EMILY: Wait a second. What about Philippe Rocheau? Philippe Rocheau on the surface, at least on certain levels, is a very feeling, emotional kind of person, although he’s not really. My picking him was not because I’m afraid to give and afraid to love.

VINCENT: That was five years ago, I don’t know about that. I’m talking about now.

MARSHA: We know about now, let’s talk about the future.

VINCENT: All right, let’s talk about her future. How do you see yourself in the future? The future, you know, is what you’re doing about the present.

EMILY: Of course the future’s the present.

VINCENT: The future is like the next word I’m going to say, which then immediately becomes the past. There is no present, only the future and the past. Marshie, you’re getting a terrible sunburn. I would cover it up.

MARSHA: I have nothing to cover it with.

VINCENT: Take off your bathing suit and cover it with that.

EMILY: You know you criticize me, but you don’t understand certain things in my background. Do you know my father had an entire library of Indian philosophy, life after death? My father was a fantastic moral, spiritual person who wrote letters to the Pope which were printed in The New York Times and everything else.
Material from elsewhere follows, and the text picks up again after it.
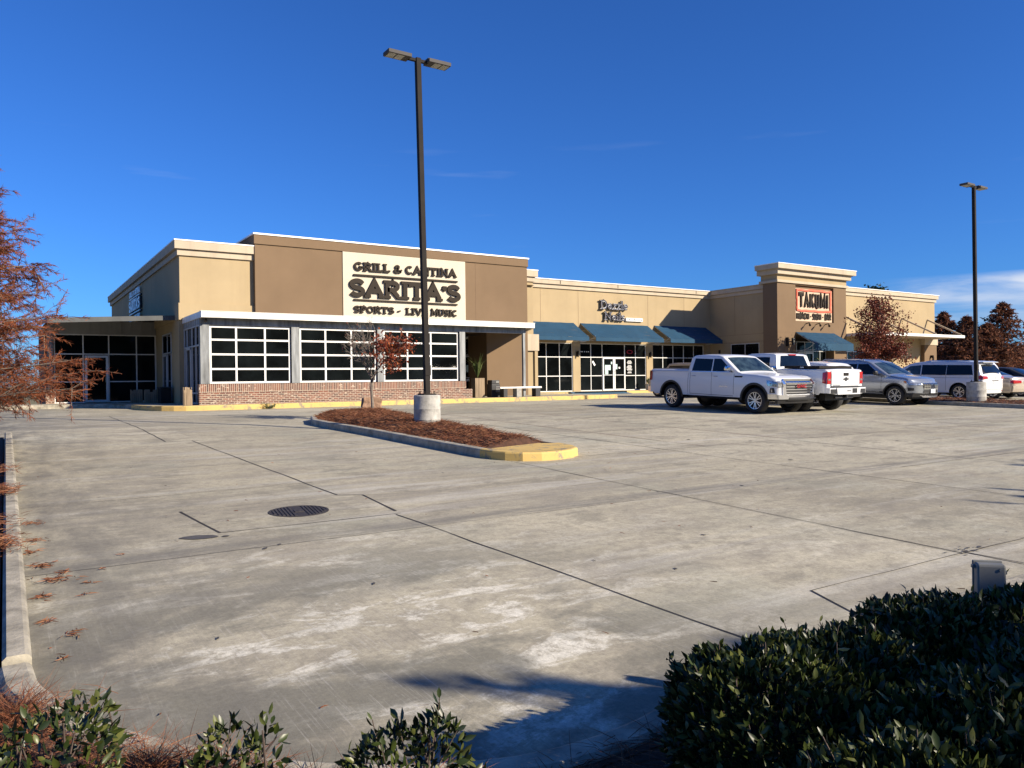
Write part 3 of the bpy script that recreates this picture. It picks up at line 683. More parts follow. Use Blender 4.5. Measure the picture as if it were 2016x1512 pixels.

My sister thinks my father was a hero.

VINCENT: I’ve heard all that before.

MARSHA: So have I.

EMILY: But you must understand where it all comes from.

VINCENT: All right, so that’s where it all comes from. Does that mean you have to hold on to it forever?

EMILY: Okay, what am I supposed to believe?

MARSHA: Just that there is good and bad in people.

EMILY: Don’t you think I believe that? That’s the most simple-minded thing I ever heard in my life.

MARSHA: But you don’t believe it in a realistic way. You think they’re all good, they’re pure, they’re deep, they’re this, they’re that. You don’t basically believe that either Zeke or Michael could be anything but good and pure and sweet.